Wednesday
Nov072012
Phil: "I don’t think you can take away what you’ve allowed players to use, practise and play with for 30 years."
An AFP report quotes Phil Mickelson saying a ban on anchoring would be "grossly unfair.”
“It’s not an issue that I’m involved with, I understand both sides. It’s just that I don’t think you can take away what you’ve allowed players to use, practise and play with for 30 years. I think it is grossly unfair,” he said.
You may recall that Mickelson briefly toyed with the belly putter at the 2011 Deutsche Bank Championship.








Wednesday, November 7, 2012 at 08:15 AM
Reader Comments (26)
RLL, all ready for your summarization of Phil!!!
"I think his grip grazed his side on the backstroke. Thats a 1-stroke penalty for illegal stroke."
We should make the golfer's body a hazard, wait the club can touch a hazard on the downswing.
You can't sell what Keegan is shoveling.
"In 1982 Owens developed an even longer club to anchor in his sternum in a very upright stance to facilitate a true pendulum stroke."
golfdigest (dot) com/golf-tours-news/2007-09/gw20070914fields#ixzz2BZTS9DTH
That's 30 years. Whether or not Charlie is still active is not relevant.
Folks...this pretty much defines/describes a TEACHING aide to me. Sorry, but no one ever said golf was supposed to be easy and/or fair, that's what PGA teaching pros are for.
Uh....no. (And why the hell anybody watches Golf Central is beyond me.) Care to fill us in on the Wisdom of Dicky?
Oh, and for the record, Paul Runyan, as I've stated before, first created a belly putter back in the 1930's.
Say, while we're on the subject, can anyone explain to me that since there is NO evidence whatsoever that an anchored putter makes a bit of difference (check the PGA Tour stat sheet) and that there's been no lemming-like rush to convert, just WHY are we considering a ban? Is it because your 77-year-old Grandpa "looks funny" when he rolls in the occasional 4-footer with a belly putter? Yeah... good point. Let's make sure that geezers with the yips play a LOT less golf from here on in.
"WHY?" Because they don't like the way it looks...
I have to admit, I actually knew this. Harkens back to the days of Sam Snead's "croquet" style that raised the ire of Bob Jones and USGA head Joe Dey who saw that method banned back in 1968. No "straddling" the line. Took Sammy about five minutes to simply place both feet on the same side of the line and putt almost the exact same way.

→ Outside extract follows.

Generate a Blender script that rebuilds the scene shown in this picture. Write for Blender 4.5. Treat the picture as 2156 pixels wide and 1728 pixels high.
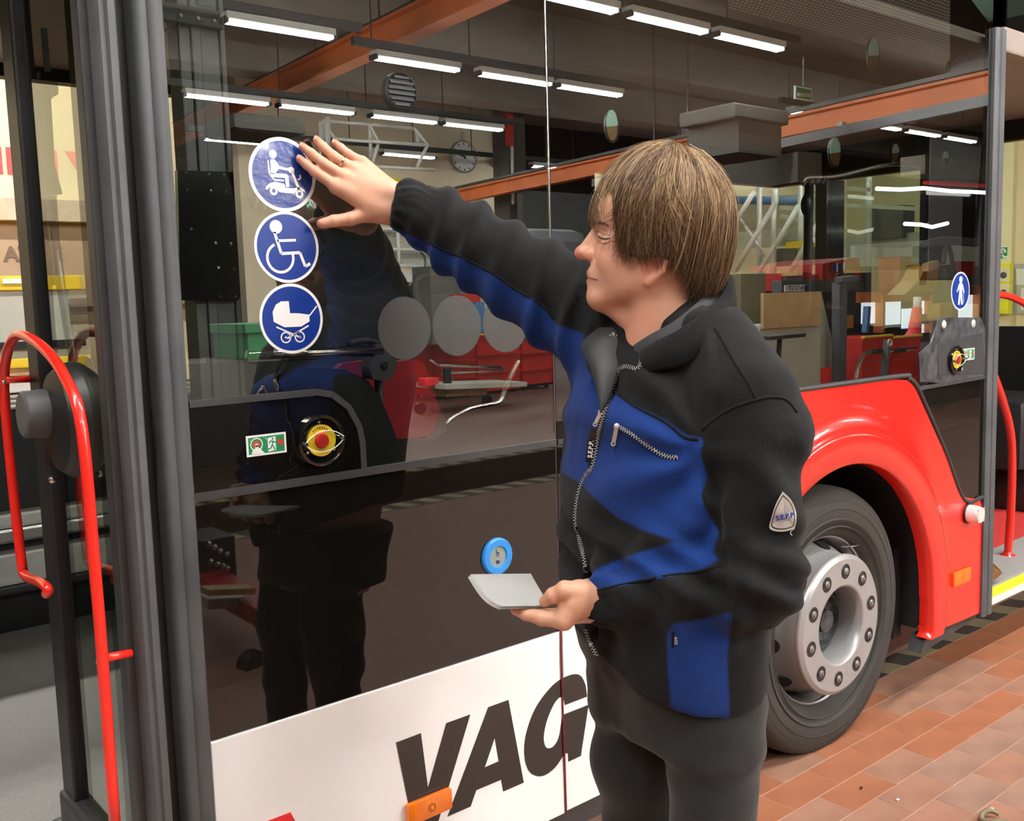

Are you like me... just itching to see how clever golfers will devise methods to circumvent the language of the new "outlaw" rule?
Phil's a little more complicated than a guy attached to his crutch. Especially in light of the aha moment Geoff pointed out recently in which playing from the fairway (via Keegan at the RC) suddenly lit up a bulb over his head. So much so that he nearly ran the table last week in China with an RBZ 3-wood instead of any of his six drivers...
And though the belly putter talk is starting to feel a little hung over even to me, I would note an interesting "outlier" curiosity about putters that the fiercely loyal to their crutch might consider: the one thing that actually does show a slight statistical significance for equipment improving putting from pro's to am's -- at least until the novelty wears off -- is just putting a new putter in the bag.
;=]
If you Google "face on putting" there are PLENTY of advocates.... many of which say "don't bother looking at the hole." Don't know if the method works but at least banning anchored putters will finally rid the game of "funny looking" strokes..... ;-)
benseattle ... that's precisely they reason they weren't banned before now. If able-bodied golfers, not to mention 14 year old boys, hadn't decided to use them then, in all likelihood, you wouldn't have been given the opportunity to whinge about them now.
Incidentally, the stats argument has become a very tired refrain as they don't always tell the whole story.
Tell me benseattle, how do you feel about anchoring a chipping club?
<< Incidentally, the stats argument has become a very tired refrain as they don't always tell the whole story. >> Excellent point, sort of. Perfect if we ignore statistics and empirical data. Arithmetic sometimes makes just too much sense, don't it?